Every entry must be echoed exactly.

begin

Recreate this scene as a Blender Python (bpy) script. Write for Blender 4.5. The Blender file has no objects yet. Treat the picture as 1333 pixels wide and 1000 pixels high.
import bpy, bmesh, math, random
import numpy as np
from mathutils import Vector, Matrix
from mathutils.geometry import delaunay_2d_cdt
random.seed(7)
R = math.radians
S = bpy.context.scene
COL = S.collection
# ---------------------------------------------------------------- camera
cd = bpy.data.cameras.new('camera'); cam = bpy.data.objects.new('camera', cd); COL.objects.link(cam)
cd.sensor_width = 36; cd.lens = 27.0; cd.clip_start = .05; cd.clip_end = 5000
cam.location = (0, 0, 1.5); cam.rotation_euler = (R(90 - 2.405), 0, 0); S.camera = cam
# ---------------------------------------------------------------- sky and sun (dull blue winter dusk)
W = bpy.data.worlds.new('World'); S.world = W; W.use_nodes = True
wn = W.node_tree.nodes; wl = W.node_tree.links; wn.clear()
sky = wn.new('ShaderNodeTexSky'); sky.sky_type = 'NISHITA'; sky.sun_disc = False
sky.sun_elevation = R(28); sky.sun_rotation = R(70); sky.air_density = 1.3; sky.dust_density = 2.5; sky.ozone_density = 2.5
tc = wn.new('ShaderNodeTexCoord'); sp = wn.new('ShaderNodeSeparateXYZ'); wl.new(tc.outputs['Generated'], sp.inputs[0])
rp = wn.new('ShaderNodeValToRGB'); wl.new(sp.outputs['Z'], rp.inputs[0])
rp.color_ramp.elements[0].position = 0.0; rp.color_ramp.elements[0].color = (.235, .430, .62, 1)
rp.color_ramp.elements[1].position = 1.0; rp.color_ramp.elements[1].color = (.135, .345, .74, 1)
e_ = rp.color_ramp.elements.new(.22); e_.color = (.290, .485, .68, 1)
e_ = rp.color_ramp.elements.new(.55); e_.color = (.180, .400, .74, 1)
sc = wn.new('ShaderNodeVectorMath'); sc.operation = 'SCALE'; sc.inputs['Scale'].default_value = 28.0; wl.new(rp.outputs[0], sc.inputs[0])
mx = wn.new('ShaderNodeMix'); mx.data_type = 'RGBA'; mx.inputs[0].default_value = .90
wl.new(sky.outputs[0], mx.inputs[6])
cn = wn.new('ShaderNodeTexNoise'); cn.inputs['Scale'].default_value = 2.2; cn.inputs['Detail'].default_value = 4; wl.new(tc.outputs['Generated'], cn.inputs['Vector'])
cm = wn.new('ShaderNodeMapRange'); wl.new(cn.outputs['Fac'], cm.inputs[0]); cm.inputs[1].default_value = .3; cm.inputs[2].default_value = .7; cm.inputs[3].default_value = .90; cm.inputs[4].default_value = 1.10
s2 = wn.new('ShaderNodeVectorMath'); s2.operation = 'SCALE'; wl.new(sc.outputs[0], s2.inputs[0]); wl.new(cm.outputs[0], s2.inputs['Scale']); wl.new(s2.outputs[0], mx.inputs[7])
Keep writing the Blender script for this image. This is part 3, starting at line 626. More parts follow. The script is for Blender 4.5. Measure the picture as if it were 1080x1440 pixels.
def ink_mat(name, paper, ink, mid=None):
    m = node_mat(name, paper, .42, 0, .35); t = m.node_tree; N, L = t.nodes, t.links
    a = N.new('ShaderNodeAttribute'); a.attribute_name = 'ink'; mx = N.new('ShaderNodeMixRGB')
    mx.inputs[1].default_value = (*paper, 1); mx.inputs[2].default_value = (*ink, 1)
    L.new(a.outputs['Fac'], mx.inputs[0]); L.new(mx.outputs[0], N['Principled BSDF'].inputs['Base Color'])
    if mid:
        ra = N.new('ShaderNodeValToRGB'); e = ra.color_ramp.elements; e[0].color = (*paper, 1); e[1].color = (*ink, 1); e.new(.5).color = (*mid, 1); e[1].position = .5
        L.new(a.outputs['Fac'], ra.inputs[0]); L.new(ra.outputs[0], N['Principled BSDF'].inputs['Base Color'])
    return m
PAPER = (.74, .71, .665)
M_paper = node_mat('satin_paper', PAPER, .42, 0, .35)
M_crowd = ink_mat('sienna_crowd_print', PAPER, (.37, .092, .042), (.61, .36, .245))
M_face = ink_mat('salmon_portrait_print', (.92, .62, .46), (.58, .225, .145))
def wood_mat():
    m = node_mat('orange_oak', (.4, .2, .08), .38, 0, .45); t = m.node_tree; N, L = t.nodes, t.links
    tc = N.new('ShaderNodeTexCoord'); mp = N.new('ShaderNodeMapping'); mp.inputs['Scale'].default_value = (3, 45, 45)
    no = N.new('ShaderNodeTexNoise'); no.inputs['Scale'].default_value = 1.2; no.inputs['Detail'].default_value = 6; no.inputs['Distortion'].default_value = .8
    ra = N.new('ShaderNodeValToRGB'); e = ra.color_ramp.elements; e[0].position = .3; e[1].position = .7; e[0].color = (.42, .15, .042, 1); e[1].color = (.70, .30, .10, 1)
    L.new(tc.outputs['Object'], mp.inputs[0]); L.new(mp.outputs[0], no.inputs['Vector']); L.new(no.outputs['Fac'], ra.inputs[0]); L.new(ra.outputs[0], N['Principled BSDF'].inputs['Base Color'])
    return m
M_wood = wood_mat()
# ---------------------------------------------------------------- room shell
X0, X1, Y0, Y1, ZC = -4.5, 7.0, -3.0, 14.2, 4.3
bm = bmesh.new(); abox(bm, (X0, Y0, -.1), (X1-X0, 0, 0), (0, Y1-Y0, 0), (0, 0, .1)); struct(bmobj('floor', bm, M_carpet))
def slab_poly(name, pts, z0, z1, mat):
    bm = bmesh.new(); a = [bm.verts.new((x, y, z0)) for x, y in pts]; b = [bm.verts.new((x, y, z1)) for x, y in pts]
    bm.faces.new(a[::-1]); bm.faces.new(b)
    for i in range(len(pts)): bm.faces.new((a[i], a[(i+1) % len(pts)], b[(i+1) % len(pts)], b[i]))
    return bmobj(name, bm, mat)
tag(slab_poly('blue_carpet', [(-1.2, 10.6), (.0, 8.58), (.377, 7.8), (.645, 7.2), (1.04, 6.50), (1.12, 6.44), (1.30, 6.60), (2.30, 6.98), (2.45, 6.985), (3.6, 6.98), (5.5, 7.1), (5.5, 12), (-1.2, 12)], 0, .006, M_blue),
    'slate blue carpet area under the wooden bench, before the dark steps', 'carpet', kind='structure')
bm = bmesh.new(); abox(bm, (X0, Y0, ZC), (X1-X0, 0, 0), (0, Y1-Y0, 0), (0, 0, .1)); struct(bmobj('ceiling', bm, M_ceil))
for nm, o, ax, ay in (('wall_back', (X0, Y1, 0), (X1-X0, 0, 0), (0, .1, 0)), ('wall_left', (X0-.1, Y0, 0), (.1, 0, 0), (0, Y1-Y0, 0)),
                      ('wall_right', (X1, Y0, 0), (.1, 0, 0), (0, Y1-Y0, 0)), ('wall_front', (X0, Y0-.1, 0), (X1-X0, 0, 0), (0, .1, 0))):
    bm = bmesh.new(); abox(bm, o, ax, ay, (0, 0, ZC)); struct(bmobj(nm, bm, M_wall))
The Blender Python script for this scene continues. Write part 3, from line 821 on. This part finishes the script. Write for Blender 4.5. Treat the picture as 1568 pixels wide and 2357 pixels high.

end

◆ **Full output**
Recreate this scene as a Blender Python (bpy) script. Write for Blender 4.5. The Blender file has no objects yet. Treat the picture as 1333 pixels wide and 1000 pixels high.
import bpy, bmesh, math, random
import numpy as np
from mathutils import Vector, Matrix
from mathutils.geometry import delaunay_2d_cdt
random.seed(7)
R = math.radians
S = bpy.context.scene
COL = S.collection
# ---------------------------------------------------------------- camera
cd = bpy.data.cameras.new('camera'); cam = bpy.data.objects.new('camera', cd); COL.objects.link(cam)
cd.sensor_width = 36; cd.lens = 27.0; cd.clip_start = .05; cd.clip_end = 5000
cam.location = (0, 0, 1.5); cam.rotation_euler = (R(90 - 2.405), 0, 0); S.camera = cam
# ---------------------------------------------------------------- sky and sun (dull blue winter dusk)
W = bpy.data.worlds.new('World'); S.world = W; W.use_nodes = True
wn = W.node_tree.nodes; wl = W.node_tree.links; wn.clear()
sky = wn.new('ShaderNodeTexSky'); sky.sky_type = 'NISHITA'; sky.sun_disc = False
sky.sun_elevation = R(28); sky.sun_rotation = R(70); sky.air_density = 1.3; sky.dust_density = 2.5; sky.ozone_density = 2.5
tc = wn.new('ShaderNodeTexCoord'); sp = wn.new('ShaderNodeSeparateXYZ'); wl.new(tc.outputs['Generated'], sp.inputs[0])
rp = wn.new('ShaderNodeValToRGB'); wl.new(sp.outputs['Z'], rp.inputs[0])
rp.color_ramp.elements[0].position = 0.0; rp.color_ramp.elements[0].color = (.235, .430, .62, 1)
rp.color_ramp.elements[1].position = 1.0; rp.color_ramp.elements[1].color = (.135, .345, .74, 1)
e_ = rp.color_ramp.elements.new(.22); e_.color = (.290, .485, .68, 1)
e_ = rp.color_ramp.elements.new(.55); e_.color = (.180, .400, .74, 1)
sc = wn.new('ShaderNodeVectorMath'); sc.operation = 'SCALE'; sc.inputs['Scale'].default_value = 28.0; wl.new(rp.outputs[0], sc.inputs[0])
mx = wn.new('ShaderNodeMix'); mx.data_type = 'RGBA'; mx.inputs[0].default_value = .90
wl.new(sky.outputs[0], mx.inputs[6])
cn = wn.new('ShaderNodeTexNoise'); cn.inputs['Scale'].default_value = 2.2; cn.inputs['Detail'].default_value = 4; wl.new(tc.outputs['Generated'], cn.inputs['Vector'])
cm = wn.new('ShaderNodeMapRange'); wl.new(cn.outputs['Fac'], cm.inputs[0]); cm.inputs[1].default_value = .3; cm.inputs[2].default_value = .7; cm.inputs[3].default_value = .90; cm.inputs[4].default_value = 1.10
s2 = wn.new('ShaderNodeVectorMath'); s2.operation = 'SCALE'; wl.new(sc.outputs[0], s2.inputs[0]); wl.new(cm.outputs[0], s2.inputs['Scale']); wl.new(s2.outputs[0], mx.inputs[7])
Keep writing the Blender script for this image. This is part 3, starting at line 626. More parts follow. The script is for Blender 4.5. Measure the picture as if it were 1080x1440 pixels.
def ink_mat(name, paper, ink, mid=None):
    m = node_mat(name, paper, .42, 0, .35); t = m.node_tree; N, L = t.nodes, t.links
    a = N.new('ShaderNodeAttribute'); a.attribute_name = 'ink'; mx = N.new('ShaderNodeMixRGB')
    mx.inputs[1].default_value = (*paper, 1); mx.inputs[2].default_value = (*ink, 1)
    L.new(a.outputs['Fac'], mx.inputs[0]); L.new(mx.outputs[0], N['Principled BSDF'].inputs['Base Color'])
    if mid:
        ra = N.new('ShaderNodeValToRGB'); e = ra.color_ramp.elements; e[0].color = (*paper, 1); e[1].color = (*ink, 1); e.new(.5).color = (*mid, 1); e[1].position = .5
        L.new(a.outputs['Fac'], ra.inputs[0]); L.new(ra.outputs[0], N['Principled BSDF'].inputs['Base Color'])
    return m
PAPER = (.74, .71, .665)
M_paper = node_mat('satin_paper', PAPER, .42, 0, .35)
M_crowd = ink_mat('sienna_crowd_print', PAPER, (.37, .092, .042), (.61, .36, .245))
M_face = ink_mat('salmon_portrait_print', (.92, .62, .46), (.58, .225, .145))
def wood_mat():
    m = node_mat('orange_oak', (.4, .2, .08), .38, 0, .45); t = m.node_tree; N, L = t.nodes, t.links
    tc = N.new('ShaderNodeTexCoord'); mp = N.new('ShaderNodeMapping'); mp.inputs['Scale'].default_value = (3, 45, 45)
    no = N.new('ShaderNodeTexNoise'); no.inputs['Scale'].default_value = 1.2; no.inputs['Detail'].default_value = 6; no.inputs['Distortion'].default_value = .8
    ra = N.new('ShaderNodeValToRGB'); e = ra.color_ramp.elements; e[0].position = .3; e[1].position = .7; e[0].color = (.42, .15, .042, 1); e[1].color = (.70, .30, .10, 1)
    L.new(tc.outputs['Object'], mp.inputs[0]); L.new(mp.outputs[0], no.inputs['Vector']); L.new(no.outputs['Fac'], ra.inputs[0]); L.new(ra.outputs[0], N['Principled BSDF'].inputs['Base Color'])
    return m
M_wood = wood_mat()
# ---------------------------------------------------------------- room shell
X0, X1, Y0, Y1, ZC = -4.5, 7.0, -3.0, 14.2, 4.3
bm = bmesh.new(); abox(bm, (X0, Y0, -.1), (X1-X0, 0, 0), (0, Y1-Y0, 0), (0, 0, .1)); struct(bmobj('floor', bm, M_carpet))
def slab_poly(name, pts, z0, z1, mat):
    bm = bmesh.new(); a = [bm.verts.new((x, y, z0)) for x, y in pts]; b = [bm.verts.new((x, y, z1)) for x, y in pts]
    bm.faces.new(a[::-1]); bm.faces.new(b)
    for i in range(len(pts)): bm.faces.new((a[i], a[(i+1) % len(pts)], b[(i+1) % len(pts)], b[i]))
    return bmobj(name, bm, mat)
tag(slab_poly('blue_carpet', [(-1.2, 10.6), (.0, 8.58), (.377, 7.8), (.645, 7.2), (1.04, 6.50), (1.12, 6.44), (1.30, 6.60), (2.30, 6.98), (2.45, 6.985), (3.6, 6.98), (5.5, 7.1), (5.5, 12), (-1.2, 12)], 0, .006, M_blue),
    'slate blue carpet area under the wooden bench, before the dark steps', 'carpet', kind='structure')
bm = bmesh.new(); abox(bm, (X0, Y0, ZC), (X1-X0, 0, 0), (0, Y1-Y0, 0), (0, 0, .1)); struct(bmobj('ceiling', bm, M_ceil))
for nm, o, ax, ay in (('wall_back', (X0, Y1, 0), (X1-X0, 0, 0), (0, .1, 0)), ('wall_left', (X0-.1, Y0, 0), (.1, 0, 0), (0, Y1-Y0, 0)),
                      ('wall_right', (X1, Y0, 0), (.1, 0, 0), (0, Y1-Y0, 0)), ('wall_front', (X0, Y0-.1, 0), (X1-X0, 0, 0), (0, .1, 0))):
    bm = bmesh.new(); abox(bm, o, ax, ay, (0, 0, ZC)); struct(bmobj(nm, bm, M_wall))
The Blender Python script for this scene continues. Write part 3, from line 821 on. This part finishes the script. Write for Blender 4.5. Treat the picture as 1568 pixels wide and 2357 pixels high.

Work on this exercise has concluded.